Since then, things haven’t been all that good for Meeks, thanks largely to what appears to be a pretty serious drug habit. Sadly, the only aspect of Alice In Chains that Meeks seems to be successful in replicating is a slow suicide via intravenous drugs.

Earlier I said that Days Of The New are the worst band of the 90s, and while that may seem harsh, I stand by it. Say what you will about the other infamously bad bands of the post-grunge/nu-metal/rap-rock era, but their success at least makes sense. There will always be angry teenage boys, so groups like Limp Bizkit will always find some measure of success. There’s a sucker born every minute for pseduo-spiritual inspirational nonsense, and Creed were able to ride that not-quite-Christian rock wave to glory. And sure, Nickleback are horrible, but give them credit – their songs are catchy, and for some people that’s more than enough.

But who the hell is Days Of The New for? Who on earth hears vaguely angry acoustic rock written from the point of view of a druggy asshole? It’s not sad enough to appeal to sad bastards, and it’s not angry enough to draw in the angry assholes. It’s just mopey garbage.

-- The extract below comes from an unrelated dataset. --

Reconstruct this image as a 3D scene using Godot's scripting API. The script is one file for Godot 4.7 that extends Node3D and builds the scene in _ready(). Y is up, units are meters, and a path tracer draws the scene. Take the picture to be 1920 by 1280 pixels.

The thesis statement for this series has been “does the band in question deserve a second look” but I think this is the first band I’ve featured who didn’t even deserve a first look. A band  whose legacy as a minor one-hit wonder, relegated to flashback weekends on pop/rock radio stations, is overstated. I mean, I shit all over Seven Mary Three, but they were sadly prophetic when it came where rock music was headed in the late 90s and early 2000s. Days Of The New just exist in a vacuum now.

Which is really appropriate, since they suck.